The town of Uttaradit came into being because of its importance as a port. Nowadays, river transport is no longer used in any significant way, but the modern town provides all the essentials for its inhabitants in terms of fresh markets, shopping malls and restaurants. The town sits on the west bank of the Nan River, with the railway line passing through north to south and the town’s main roads running parallel to and either side of the railway.

Most hotels are located to the southeast of the railway station either beside or near Highway 102 which runs to Si Satchanalai to the west. The bus station is also in this part of town, as are the restaurants most likely to be if interest to foreign visitors.

Wat Thammathipathai is in the northeast corner of town, while Wat Phra Boromathat Thung Yang and Wat Phra Taen Sila-At are both a few kilometers southwest of town beside Highway 102.

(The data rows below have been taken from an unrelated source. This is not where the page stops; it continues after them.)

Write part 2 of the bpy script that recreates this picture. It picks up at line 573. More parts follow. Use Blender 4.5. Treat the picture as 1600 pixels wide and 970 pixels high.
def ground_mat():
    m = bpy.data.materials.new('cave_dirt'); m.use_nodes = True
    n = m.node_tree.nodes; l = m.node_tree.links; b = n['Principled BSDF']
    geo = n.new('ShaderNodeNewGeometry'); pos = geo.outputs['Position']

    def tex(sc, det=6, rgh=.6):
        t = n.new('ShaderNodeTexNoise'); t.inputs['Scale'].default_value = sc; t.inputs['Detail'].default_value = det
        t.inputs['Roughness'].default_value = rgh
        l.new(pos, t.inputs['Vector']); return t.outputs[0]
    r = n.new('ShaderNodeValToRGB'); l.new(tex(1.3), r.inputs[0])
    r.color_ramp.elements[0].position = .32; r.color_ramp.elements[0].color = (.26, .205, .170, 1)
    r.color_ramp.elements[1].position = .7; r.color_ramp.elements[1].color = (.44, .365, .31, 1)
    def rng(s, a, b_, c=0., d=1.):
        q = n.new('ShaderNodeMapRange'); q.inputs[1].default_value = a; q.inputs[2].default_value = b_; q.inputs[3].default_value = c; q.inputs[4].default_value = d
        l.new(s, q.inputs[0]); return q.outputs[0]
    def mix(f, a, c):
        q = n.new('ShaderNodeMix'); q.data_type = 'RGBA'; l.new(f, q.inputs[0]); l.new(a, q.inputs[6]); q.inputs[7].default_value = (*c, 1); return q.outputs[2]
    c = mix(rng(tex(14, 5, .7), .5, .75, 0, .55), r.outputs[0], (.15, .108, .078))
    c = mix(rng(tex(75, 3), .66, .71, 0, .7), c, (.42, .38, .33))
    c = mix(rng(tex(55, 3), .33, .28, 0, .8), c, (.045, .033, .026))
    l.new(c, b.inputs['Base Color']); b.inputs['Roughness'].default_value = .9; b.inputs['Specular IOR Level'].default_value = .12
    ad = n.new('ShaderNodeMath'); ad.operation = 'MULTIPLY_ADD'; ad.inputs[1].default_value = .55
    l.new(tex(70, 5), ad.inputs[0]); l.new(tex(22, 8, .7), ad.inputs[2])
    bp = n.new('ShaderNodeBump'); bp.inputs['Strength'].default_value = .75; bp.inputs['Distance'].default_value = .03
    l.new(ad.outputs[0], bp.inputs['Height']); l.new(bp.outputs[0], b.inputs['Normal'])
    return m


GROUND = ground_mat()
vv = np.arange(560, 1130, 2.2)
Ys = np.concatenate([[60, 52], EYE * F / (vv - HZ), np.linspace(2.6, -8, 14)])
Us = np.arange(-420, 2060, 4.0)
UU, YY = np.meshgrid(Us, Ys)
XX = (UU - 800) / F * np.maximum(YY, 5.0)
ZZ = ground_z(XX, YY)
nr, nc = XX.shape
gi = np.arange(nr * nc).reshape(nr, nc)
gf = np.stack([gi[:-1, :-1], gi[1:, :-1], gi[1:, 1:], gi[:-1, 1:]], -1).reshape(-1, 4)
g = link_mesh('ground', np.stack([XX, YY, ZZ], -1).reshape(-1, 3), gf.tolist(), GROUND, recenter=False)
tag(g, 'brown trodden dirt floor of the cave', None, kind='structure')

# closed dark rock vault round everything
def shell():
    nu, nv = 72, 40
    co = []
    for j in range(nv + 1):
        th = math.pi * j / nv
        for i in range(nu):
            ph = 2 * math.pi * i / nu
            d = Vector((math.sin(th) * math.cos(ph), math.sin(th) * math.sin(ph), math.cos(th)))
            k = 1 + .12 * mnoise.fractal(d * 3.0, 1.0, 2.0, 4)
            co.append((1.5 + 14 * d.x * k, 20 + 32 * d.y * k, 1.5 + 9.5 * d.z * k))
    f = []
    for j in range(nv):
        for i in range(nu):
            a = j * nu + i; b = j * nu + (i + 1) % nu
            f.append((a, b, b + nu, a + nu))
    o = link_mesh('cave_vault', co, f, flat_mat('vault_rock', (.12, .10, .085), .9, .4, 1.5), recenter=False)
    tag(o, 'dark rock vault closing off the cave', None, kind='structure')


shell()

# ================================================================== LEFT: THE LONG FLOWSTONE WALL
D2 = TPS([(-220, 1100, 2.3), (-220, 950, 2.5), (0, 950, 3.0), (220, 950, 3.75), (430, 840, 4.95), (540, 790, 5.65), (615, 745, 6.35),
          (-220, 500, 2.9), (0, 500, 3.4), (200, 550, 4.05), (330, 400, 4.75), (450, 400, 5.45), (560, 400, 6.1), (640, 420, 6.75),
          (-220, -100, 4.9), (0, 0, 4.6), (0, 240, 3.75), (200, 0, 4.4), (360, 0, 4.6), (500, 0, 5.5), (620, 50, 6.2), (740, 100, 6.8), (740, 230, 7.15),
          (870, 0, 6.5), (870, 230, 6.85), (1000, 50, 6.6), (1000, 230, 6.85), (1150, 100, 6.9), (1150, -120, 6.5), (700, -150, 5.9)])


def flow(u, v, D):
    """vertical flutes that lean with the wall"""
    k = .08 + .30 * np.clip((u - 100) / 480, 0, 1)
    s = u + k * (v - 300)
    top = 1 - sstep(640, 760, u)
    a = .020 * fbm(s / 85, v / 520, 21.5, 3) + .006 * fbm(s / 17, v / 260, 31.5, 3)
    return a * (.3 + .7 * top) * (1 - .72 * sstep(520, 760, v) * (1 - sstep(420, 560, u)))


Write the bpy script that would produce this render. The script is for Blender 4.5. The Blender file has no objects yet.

  • Wat Phra Boromathat Thung Yang: this place a few kilometers from the town center exudes an aura of great age.
  • Wat Thamma Thipatai: a temple housing two ancient doors from Wat Phra Fang, carved in the Ayutthaya period.
  • Wat Phra Taen Sila-At: it’s not really worth the 7km trip to see this temple’s most precious possession - a laterite sermon platform.

Uttaradit has a similar pattern of seasons to the rest of the north, though since its elevation is not so high, temperatures do not drop so much in the cool season as in the mountainous areas further north. Still, November to February is a pleasant time to visit, while March to May is the hot season, when temperatures and humidity rise steeply, and June to October is the rainy season, when the provincial countryside is at its best.

It’s tempting to say there’s nothing at all to do in Uttaradit, as even the town’s feted temples - Wat Thamma Thipatai, Wat Phra Boromathat Thung Yang and Wat Phra Taen Sila-At - are distinctly second-rate. However, if you wander round the town’s side streets at a leisurely pace, there’s every chance you’ll have interesting encounters with the locals as everywhere in Thailand.

If you happen to be in town in early June or mid-September, you might be lucky to witness the durian festival or the langsat festival, when these two locally produced fruits are the cause of parades and beauty queen competitions.

Bus services leave frequently from Bangkok’s Mo Chit Bus Station for Uttaradit (8 hours) and there are regular train services from Bangkok’s Hualamphong Station (9 hours). Uttaradit has a small airport but at present is receiving no flights.

The easiest way to get to Uttaradit, from either Bangkok or Chiang Mai, is by train or bus. The train station is right in the middle of town and the bus station is not far from the center, to the south of H102. The nearest airport is in Phitsanulok.

For those who don’t have their own transport, the best way of getting around is by motorbike taxi. This is best arranged through the front desk of your hotel if you are not a Thai speaker.

As Uttaradit is quite a big town, there are several hotels around, though only a few that cater to foreigners, and even then you might find the staff’s English skills rather basic. There’s not much to pick between the few recommendations below, as they offer similar amenities and facilities and charge similar rates.

There must be over a hundred restaurants in Uttaradit, but you’ll be lucky to find an English menu anywhere but the New York Restaurant, and the restaurants in the Seeharaj and Friday Hotels. As always in Thailand, however, if you see somewhere that appeals without any English signage, the owners will do their best to accommodate your wishes. Carrying a phrase book around with you can open up many different options when you feel hungry.

There’s nothing like a Western-style pub in Uttaradit, but if you’re curious to see how the locals enjoy themselves after hours, head for the nightclub in either the Friday or Seeharaj Hotel, where there’s nightly live music, though not all of it is sweet on the ear. Karaoke seems particularly popular in Uttaradit, so don’t be surprised if the locals try to persuade you to join in and perform a rendering of a rock classic such as ‘Hotel California’.

The only product for which Uttaradit is well-known is its durian, which many Thais revere as the ‘king of fruits’. This is certainly not the kind of souvenir you’d want to (or be able to) take back home with you, but if you’ve never tried this exotic taste, here’s a good opportunity.

Get someone knowledgable to help you select a fruit, as choosing a durian at its peak of ripeness is a tricky skill, and be careful not to stab yourself on the protective spikes as you prize it open.